:: Supplied data ::

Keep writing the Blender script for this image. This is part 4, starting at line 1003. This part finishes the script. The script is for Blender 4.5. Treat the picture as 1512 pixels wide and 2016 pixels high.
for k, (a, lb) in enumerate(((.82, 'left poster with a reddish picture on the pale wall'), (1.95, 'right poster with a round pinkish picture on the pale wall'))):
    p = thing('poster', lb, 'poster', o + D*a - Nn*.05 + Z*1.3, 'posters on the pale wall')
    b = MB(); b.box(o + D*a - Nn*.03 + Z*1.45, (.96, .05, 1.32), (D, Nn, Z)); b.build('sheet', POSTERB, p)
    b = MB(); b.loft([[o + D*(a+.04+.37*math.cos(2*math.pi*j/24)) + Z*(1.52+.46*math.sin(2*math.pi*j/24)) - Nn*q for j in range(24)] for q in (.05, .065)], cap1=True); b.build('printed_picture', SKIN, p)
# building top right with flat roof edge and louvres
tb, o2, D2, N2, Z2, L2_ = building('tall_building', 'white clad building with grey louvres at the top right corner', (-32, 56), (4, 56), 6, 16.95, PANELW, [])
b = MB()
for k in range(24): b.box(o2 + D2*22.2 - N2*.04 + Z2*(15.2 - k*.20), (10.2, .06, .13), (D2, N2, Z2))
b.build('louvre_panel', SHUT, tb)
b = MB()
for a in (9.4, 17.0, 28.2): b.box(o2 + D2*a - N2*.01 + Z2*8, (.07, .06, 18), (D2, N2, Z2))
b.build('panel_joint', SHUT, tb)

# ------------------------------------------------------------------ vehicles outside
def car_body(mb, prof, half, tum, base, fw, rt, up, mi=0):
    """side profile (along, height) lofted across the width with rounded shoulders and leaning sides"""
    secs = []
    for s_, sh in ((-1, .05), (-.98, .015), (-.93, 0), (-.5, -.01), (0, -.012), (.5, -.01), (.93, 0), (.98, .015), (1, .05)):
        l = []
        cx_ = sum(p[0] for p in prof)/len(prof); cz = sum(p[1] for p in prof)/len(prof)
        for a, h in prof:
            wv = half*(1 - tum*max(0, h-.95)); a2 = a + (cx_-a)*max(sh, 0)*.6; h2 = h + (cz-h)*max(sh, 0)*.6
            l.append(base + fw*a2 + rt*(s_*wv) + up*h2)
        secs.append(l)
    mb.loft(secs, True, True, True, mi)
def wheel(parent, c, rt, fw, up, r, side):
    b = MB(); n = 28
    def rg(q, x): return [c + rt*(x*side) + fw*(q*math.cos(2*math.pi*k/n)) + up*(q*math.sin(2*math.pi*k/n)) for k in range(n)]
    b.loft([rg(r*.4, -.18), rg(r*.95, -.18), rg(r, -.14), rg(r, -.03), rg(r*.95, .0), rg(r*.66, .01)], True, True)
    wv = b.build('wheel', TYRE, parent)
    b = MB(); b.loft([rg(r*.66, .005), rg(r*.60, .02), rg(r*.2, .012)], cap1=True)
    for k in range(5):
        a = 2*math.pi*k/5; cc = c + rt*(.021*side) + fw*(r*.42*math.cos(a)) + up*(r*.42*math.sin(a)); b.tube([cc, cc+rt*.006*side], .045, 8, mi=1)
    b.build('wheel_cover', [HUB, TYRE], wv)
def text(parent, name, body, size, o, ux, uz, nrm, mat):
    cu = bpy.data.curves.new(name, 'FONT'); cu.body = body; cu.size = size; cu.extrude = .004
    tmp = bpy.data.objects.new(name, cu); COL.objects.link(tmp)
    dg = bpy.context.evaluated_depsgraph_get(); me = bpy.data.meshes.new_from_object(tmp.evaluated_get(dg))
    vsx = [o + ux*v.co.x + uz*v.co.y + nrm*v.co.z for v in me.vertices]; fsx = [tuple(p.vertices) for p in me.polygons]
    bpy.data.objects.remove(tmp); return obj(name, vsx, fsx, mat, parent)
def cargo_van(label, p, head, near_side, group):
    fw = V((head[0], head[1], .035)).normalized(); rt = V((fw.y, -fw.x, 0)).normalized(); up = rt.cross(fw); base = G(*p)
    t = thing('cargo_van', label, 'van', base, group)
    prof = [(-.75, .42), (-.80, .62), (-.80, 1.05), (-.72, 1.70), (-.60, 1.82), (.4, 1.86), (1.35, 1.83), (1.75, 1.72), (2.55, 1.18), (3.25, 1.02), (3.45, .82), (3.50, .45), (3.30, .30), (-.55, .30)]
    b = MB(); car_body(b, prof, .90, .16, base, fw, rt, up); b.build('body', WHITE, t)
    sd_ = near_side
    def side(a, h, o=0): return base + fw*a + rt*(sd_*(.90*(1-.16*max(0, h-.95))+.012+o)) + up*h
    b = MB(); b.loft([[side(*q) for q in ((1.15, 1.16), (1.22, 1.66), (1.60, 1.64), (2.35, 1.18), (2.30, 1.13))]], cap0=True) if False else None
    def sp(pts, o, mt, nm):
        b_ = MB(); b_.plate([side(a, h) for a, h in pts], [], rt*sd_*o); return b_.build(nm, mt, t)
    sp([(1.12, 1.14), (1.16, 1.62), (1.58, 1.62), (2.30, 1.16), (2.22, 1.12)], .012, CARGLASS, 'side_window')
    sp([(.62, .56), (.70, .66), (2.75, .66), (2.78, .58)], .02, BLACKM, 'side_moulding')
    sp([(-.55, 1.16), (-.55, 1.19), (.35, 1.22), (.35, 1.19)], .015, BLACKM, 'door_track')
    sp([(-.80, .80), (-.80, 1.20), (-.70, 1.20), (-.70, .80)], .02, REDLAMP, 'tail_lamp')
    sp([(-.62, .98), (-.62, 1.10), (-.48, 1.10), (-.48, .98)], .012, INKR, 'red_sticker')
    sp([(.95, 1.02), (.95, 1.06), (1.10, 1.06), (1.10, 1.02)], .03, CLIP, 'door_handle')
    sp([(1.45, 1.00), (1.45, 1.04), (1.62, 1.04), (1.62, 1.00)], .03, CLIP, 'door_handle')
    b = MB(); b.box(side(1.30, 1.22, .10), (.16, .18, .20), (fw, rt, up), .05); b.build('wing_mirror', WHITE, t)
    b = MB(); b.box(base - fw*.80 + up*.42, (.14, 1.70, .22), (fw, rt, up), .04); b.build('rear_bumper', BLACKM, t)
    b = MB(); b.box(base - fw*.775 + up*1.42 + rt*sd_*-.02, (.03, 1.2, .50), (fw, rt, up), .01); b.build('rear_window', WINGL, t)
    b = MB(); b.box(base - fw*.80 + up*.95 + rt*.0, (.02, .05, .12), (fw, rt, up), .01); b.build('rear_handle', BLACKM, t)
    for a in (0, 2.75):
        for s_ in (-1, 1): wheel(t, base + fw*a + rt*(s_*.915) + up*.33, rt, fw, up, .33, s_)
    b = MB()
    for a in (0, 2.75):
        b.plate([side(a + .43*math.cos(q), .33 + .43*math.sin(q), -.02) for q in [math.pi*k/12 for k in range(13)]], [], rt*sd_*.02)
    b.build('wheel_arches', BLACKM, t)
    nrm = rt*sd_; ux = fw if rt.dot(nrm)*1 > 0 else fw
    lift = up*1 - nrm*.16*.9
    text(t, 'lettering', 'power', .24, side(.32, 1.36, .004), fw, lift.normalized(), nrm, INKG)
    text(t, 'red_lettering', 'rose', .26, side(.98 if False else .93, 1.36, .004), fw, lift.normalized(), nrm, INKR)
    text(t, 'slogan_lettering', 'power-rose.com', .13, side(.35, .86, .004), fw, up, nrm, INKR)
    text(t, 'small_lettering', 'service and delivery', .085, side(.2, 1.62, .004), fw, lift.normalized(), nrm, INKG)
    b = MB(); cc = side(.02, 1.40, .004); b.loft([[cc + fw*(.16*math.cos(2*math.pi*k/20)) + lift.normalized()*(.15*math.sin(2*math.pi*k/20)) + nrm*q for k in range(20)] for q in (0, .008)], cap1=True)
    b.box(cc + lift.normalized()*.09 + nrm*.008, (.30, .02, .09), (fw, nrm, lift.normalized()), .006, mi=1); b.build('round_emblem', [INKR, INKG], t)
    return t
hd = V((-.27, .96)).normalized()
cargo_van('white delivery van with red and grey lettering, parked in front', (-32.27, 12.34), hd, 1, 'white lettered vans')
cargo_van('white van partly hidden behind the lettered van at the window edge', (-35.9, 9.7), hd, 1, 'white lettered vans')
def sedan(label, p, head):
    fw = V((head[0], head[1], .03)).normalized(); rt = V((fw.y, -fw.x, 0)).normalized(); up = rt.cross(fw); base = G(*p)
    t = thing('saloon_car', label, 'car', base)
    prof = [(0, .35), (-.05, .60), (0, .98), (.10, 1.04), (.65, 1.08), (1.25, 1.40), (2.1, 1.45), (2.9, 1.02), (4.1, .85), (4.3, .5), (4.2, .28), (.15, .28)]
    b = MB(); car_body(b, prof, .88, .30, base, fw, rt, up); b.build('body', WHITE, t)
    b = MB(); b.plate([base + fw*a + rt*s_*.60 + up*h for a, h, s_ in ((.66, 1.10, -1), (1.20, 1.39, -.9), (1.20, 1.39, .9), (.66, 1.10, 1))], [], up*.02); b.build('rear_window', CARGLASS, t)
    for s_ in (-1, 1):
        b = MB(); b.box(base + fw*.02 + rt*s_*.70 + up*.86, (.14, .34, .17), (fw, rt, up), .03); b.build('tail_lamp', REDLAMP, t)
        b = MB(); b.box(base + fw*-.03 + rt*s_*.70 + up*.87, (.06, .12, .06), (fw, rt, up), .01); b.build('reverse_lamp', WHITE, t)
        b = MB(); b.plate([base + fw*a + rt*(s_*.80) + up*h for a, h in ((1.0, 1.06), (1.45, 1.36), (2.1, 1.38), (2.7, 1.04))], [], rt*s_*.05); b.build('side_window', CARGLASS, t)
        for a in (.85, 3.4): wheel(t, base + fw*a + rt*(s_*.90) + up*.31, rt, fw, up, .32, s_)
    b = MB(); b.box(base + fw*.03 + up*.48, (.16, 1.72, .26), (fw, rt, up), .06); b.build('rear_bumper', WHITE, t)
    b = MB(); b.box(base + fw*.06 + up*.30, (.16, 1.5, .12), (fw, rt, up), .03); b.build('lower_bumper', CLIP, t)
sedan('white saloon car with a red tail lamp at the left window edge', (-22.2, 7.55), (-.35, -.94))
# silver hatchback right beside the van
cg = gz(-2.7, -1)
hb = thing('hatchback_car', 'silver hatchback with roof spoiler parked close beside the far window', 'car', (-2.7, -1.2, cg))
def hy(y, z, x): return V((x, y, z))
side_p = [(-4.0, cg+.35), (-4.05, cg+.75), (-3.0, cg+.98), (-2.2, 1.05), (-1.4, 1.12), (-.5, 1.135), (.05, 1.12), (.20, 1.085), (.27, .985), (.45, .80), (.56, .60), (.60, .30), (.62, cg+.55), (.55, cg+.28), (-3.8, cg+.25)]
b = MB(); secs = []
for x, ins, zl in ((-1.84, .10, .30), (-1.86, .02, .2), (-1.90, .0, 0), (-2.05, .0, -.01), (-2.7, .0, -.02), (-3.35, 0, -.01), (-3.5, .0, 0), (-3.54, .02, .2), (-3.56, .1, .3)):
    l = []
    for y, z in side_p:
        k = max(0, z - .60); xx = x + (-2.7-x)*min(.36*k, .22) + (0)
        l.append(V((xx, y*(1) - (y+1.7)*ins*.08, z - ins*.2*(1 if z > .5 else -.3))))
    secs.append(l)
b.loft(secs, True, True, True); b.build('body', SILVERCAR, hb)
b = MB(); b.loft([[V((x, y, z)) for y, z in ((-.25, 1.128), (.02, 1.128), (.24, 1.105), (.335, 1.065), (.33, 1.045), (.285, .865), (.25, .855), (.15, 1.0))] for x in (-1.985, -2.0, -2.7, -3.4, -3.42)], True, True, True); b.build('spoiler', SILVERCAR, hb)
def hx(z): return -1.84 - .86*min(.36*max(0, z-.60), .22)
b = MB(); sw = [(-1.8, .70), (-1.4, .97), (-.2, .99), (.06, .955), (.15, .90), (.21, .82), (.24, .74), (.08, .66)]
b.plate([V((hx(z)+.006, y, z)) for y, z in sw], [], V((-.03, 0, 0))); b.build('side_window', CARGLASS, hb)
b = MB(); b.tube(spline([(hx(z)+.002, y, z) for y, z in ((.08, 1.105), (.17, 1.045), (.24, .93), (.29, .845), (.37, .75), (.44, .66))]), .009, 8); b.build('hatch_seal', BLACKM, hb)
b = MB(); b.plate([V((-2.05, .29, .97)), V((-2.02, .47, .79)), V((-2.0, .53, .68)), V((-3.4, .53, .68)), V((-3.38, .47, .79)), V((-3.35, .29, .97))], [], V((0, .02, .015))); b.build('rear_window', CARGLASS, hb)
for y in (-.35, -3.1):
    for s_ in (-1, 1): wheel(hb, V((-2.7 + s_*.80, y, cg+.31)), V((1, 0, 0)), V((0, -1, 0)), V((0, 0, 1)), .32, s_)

:::

> Exercise brief: Everything from the first line of the data through the line containing "b.build('panel_joint', SHUT, tb)" should be echoed exactly. Add nothing.

> Full answer:
Keep writing the Blender script for this image. This is part 4, starting at line 1003. This part finishes the script. The script is for Blender 4.5. Treat the picture as 1512 pixels wide and 2016 pixels high.
for k, (a, lb) in enumerate(((.82, 'left poster with a reddish picture on the pale wall'), (1.95, 'right poster with a round pinkish picture on the pale wall'))):
    p = thing('poster', lb, 'poster', o + D*a - Nn*.05 + Z*1.3, 'posters on the pale wall')
    b = MB(); b.box(o + D*a - Nn*.03 + Z*1.45, (.96, .05, 1.32), (D, Nn, Z)); b.build('sheet', POSTERB, p)
    b = MB(); b.loft([[o + D*(a+.04+.37*math.cos(2*math.pi*j/24)) + Z*(1.52+.46*math.sin(2*math.pi*j/24)) - Nn*q for j in range(24)] for q in (.05, .065)], cap1=True); b.build('printed_picture', SKIN, p)
# building top right with flat roof edge and louvres
tb, o2, D2, N2, Z2, L2_ = building('tall_building', 'white clad building with grey louvres at the top right corner', (-32, 56), (4, 56), 6, 16.95, PANELW, [])
b = MB()
for k in range(24): b.box(o2 + D2*22.2 - N2*.04 + Z2*(15.2 - k*.20), (10.2, .06, .13), (D2, N2, Z2))
b.build('louvre_panel', SHUT, tb)
b = MB()
for a in (9.4, 17.0, 28.2): b.box(o2 + D2*a - N2*.01 + Z2*8, (.07, .06, 18), (D2, N2, Z2))
b.build('panel_joint', SHUT, tb)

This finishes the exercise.